The 1929 Wall Street crash wiped out roughly 90% of stock market value by 1932 and triggered the worldwide Great Depression.
Key Facts
- Black Thursday shares traded
- 12.9 million shares
- Black Tuesday shares traded
- 16.4 million shares
- Market value lost by July 1932
- ~90%
- Market bottom date
- July 8, 1932
- Crash start date
- October 24, 1929 (Black Thursday)
- Key legislation passed
- Glass-Steagall Act 1933; Securities Exchange Act 1934
By the Numbers
Location
Cause → Event → Consequence
During the 1920s, industrial expansion and speculation drove stock prices far above their underlying value. Overproduction in agriculture, low consumer purchasing power, and easy credit encouraged broad public participation in stock markets. By September 1929, experienced investors recognized that prices were unsustainable and began selling, causing share values to stall and then decline sharply, triggering widespread panic among other investors.

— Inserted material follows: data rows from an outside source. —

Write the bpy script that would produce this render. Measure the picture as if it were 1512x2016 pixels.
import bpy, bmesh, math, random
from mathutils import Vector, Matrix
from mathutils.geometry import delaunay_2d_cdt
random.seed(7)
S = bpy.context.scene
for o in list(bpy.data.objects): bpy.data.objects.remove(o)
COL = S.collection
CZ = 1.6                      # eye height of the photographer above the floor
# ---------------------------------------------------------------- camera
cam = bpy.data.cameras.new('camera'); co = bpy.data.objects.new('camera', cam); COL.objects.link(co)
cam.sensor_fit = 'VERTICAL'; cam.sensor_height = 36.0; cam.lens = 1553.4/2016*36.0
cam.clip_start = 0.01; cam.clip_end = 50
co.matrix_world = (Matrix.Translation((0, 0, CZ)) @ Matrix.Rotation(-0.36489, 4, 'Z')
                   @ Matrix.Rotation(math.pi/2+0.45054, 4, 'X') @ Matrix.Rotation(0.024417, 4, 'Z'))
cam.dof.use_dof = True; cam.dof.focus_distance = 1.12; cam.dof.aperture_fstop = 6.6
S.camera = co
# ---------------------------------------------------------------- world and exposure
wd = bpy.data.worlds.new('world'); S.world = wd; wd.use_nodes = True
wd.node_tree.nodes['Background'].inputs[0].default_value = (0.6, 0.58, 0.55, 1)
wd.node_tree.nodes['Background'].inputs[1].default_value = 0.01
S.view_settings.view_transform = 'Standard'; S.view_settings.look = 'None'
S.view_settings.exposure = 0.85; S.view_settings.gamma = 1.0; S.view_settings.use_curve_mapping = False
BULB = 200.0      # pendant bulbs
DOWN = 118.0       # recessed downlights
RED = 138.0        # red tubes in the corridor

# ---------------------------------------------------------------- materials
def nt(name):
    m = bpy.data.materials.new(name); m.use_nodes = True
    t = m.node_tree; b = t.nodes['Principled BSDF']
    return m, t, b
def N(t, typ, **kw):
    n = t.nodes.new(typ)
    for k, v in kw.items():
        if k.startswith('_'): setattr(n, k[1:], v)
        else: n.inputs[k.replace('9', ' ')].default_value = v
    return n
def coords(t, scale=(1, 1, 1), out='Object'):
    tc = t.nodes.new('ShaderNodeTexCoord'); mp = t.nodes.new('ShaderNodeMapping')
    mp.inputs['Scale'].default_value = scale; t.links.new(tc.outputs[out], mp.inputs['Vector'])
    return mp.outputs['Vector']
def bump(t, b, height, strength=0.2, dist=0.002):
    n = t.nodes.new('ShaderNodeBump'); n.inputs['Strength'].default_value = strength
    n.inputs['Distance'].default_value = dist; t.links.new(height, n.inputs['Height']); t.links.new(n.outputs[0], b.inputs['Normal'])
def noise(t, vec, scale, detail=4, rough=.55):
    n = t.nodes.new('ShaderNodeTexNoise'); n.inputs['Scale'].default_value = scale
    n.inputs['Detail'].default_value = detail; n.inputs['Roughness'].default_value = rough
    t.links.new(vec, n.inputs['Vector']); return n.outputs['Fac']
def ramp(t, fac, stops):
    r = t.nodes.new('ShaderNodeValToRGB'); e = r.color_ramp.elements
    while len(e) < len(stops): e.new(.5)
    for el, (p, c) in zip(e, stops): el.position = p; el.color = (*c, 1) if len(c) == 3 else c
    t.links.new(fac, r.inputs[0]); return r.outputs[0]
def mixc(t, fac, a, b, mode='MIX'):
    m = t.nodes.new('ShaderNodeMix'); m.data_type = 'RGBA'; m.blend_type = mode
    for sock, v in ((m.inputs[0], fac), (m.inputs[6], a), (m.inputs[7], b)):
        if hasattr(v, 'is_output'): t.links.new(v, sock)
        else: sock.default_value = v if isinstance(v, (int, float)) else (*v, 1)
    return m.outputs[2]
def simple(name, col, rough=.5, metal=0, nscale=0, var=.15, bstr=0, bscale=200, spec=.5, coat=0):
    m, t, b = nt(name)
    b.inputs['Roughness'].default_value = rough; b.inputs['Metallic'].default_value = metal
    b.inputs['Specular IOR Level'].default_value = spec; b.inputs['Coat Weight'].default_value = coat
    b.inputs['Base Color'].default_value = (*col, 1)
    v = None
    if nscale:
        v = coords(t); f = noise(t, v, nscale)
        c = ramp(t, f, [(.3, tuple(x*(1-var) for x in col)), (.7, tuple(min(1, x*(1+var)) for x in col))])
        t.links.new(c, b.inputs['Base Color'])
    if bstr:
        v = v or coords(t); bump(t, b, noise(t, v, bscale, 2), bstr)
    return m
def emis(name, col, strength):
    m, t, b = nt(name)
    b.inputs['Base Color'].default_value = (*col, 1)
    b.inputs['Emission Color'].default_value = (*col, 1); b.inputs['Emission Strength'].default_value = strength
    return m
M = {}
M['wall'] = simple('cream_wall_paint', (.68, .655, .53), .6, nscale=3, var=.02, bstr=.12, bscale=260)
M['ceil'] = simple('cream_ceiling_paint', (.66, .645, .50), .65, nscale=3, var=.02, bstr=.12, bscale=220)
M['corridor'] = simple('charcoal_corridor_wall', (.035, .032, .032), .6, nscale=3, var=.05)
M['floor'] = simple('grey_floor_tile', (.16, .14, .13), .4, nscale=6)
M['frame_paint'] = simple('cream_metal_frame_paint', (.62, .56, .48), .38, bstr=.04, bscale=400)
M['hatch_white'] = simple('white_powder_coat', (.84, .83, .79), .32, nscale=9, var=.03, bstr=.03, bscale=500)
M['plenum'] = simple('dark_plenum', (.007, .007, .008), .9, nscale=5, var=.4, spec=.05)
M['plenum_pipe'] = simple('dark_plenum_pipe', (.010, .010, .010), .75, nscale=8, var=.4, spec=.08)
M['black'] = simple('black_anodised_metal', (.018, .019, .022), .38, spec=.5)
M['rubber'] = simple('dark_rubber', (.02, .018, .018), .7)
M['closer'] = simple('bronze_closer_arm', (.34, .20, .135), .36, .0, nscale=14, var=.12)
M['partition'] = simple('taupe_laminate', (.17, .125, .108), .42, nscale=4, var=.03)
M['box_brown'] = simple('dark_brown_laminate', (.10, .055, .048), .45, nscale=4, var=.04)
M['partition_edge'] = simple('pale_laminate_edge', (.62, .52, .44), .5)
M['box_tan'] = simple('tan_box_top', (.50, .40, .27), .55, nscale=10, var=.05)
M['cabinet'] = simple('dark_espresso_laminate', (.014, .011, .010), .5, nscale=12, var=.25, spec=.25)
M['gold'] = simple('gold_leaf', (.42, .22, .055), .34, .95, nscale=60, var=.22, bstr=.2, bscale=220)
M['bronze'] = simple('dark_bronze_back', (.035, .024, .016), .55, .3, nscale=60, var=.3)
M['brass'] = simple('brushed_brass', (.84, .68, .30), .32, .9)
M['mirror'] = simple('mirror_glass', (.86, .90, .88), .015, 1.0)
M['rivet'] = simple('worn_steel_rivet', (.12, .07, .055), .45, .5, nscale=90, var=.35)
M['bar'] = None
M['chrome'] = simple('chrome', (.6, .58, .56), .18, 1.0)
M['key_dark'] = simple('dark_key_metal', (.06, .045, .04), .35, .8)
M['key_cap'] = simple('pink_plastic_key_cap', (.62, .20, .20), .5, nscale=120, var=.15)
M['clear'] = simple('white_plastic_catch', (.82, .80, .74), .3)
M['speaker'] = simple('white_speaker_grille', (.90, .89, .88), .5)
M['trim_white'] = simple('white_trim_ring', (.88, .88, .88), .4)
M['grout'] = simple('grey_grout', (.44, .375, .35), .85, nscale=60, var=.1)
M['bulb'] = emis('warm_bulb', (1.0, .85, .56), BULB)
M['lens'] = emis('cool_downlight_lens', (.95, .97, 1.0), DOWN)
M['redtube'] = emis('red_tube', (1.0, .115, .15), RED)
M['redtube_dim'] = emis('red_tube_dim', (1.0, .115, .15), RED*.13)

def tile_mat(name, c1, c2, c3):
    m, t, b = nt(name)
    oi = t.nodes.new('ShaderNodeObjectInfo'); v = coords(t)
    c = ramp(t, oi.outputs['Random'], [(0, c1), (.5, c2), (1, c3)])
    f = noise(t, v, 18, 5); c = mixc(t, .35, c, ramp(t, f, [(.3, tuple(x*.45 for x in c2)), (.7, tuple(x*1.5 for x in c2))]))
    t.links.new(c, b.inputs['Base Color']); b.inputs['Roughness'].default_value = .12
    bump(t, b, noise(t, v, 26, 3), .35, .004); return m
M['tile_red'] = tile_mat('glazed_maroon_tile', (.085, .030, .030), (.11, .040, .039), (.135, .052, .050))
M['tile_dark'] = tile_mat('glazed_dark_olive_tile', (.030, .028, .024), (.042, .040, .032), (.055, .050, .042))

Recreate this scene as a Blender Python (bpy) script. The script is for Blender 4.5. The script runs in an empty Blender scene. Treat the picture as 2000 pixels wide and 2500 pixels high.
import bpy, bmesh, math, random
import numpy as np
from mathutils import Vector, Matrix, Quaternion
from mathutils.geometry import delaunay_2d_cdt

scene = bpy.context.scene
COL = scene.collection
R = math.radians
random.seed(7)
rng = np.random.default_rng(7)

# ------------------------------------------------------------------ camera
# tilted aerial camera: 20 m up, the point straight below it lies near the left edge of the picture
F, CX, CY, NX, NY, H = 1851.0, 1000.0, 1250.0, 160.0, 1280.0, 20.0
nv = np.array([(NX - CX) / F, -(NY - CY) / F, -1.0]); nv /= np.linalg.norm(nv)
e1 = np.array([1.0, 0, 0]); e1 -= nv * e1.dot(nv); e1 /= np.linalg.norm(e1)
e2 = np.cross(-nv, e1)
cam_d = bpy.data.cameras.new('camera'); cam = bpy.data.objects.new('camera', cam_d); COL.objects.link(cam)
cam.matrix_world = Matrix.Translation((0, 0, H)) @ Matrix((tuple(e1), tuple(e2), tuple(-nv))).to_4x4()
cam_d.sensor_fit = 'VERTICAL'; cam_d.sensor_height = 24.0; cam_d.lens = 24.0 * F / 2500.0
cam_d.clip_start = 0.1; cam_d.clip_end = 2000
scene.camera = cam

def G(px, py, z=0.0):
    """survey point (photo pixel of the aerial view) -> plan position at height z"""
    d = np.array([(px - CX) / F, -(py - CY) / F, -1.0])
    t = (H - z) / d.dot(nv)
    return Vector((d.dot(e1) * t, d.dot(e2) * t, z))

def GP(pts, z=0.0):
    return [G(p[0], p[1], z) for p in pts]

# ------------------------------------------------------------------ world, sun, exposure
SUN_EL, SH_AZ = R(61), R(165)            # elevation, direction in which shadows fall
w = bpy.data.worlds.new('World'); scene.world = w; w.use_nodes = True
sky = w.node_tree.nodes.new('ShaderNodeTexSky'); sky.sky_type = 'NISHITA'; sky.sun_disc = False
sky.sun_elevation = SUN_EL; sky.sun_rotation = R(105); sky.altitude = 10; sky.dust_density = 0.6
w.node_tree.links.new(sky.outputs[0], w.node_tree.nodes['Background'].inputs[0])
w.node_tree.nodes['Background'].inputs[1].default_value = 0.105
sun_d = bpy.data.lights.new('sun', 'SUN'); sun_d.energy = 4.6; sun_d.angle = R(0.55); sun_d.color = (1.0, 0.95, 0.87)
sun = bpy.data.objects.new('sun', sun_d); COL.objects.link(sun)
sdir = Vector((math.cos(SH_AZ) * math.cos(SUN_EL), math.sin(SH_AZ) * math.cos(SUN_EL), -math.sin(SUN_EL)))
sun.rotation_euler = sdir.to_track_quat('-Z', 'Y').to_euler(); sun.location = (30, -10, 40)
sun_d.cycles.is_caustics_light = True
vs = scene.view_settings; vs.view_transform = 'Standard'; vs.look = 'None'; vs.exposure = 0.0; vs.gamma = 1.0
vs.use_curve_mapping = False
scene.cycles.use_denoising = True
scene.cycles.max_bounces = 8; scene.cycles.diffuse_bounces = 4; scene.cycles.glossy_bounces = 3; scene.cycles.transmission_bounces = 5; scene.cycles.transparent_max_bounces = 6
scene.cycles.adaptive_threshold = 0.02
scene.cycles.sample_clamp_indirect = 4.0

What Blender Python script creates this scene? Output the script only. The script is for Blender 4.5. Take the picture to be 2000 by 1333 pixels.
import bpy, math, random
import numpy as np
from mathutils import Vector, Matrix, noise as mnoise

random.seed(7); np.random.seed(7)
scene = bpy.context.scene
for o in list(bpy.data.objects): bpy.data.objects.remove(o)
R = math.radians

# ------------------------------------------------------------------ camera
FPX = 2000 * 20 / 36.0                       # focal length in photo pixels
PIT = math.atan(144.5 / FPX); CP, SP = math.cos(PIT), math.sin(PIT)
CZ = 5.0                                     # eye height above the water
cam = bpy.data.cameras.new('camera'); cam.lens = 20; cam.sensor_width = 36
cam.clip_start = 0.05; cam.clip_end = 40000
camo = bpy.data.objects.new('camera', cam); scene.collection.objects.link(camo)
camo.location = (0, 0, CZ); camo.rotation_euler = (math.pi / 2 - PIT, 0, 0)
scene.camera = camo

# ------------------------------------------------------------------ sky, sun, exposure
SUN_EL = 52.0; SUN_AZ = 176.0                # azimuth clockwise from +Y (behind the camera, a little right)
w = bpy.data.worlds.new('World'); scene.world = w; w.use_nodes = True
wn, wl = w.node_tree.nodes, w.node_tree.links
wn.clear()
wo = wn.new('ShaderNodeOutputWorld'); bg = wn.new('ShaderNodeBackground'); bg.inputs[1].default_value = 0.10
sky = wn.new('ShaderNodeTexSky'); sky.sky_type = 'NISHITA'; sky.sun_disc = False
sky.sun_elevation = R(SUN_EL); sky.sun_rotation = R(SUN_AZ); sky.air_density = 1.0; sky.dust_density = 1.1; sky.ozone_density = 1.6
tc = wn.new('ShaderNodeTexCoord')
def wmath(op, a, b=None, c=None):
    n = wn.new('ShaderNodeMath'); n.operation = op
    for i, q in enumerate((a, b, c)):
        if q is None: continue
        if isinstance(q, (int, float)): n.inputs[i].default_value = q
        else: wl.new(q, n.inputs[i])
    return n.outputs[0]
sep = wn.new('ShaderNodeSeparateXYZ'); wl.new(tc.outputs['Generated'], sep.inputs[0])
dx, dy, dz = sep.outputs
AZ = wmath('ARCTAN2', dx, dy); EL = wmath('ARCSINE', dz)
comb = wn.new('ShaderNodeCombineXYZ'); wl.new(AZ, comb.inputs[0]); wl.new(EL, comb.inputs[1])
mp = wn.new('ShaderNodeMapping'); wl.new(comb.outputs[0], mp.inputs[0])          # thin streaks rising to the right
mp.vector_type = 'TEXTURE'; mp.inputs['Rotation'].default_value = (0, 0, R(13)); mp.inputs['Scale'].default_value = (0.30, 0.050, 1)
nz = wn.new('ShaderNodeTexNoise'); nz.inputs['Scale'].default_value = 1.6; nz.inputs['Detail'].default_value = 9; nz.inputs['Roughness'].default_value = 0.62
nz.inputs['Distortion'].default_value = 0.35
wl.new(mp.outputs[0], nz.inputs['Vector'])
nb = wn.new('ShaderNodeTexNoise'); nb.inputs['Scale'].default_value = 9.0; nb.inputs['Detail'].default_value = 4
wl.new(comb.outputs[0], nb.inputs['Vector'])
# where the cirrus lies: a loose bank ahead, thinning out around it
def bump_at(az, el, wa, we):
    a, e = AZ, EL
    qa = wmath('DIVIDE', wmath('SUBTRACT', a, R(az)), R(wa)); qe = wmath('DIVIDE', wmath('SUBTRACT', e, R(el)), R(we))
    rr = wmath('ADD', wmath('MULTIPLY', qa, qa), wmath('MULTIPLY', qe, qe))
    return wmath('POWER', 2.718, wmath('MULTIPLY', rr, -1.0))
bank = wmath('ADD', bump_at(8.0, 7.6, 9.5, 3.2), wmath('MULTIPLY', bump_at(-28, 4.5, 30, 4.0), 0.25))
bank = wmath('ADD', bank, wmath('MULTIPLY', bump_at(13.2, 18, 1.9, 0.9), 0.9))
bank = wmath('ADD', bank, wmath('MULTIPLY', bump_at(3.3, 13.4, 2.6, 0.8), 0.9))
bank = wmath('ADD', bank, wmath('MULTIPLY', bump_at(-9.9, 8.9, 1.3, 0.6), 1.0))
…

Beginning on Black Thursday, October 24, 1929, a record 12.9 million shares were traded on the NYSE as prices collapsed. Leading bankers attempted to stabilize the market by purchasing stocks above market value, producing a brief recovery, but on Black Tuesday, October 29, some 16.4 million shares were traded in a further frenzied sell-off. The decline continued until July 8, 1932, by which point the market had lost approximately 90% of its pre-crash value.
The crash eroded confidence in the U.S. banking system and cascaded into the worldwide Great Depression, which lasted until the United States entered World War II. Congress responded by passing the Banking Act of 1933, the Securities Act of 1933, and the Securities Exchange Act of 1934, creating the SEC and establishing disclosure regulations while prohibiting insider trading and market manipulation. Stock exchanges also adopted trading suspensions to limit future panic selling.
Economic Impact
The crash destroyed roughly 90% of NYSE market value by July 1932, collapsed public confidence in banks, and triggered the Great Depression, prompting sweeping financial regulation including the creation of the SEC.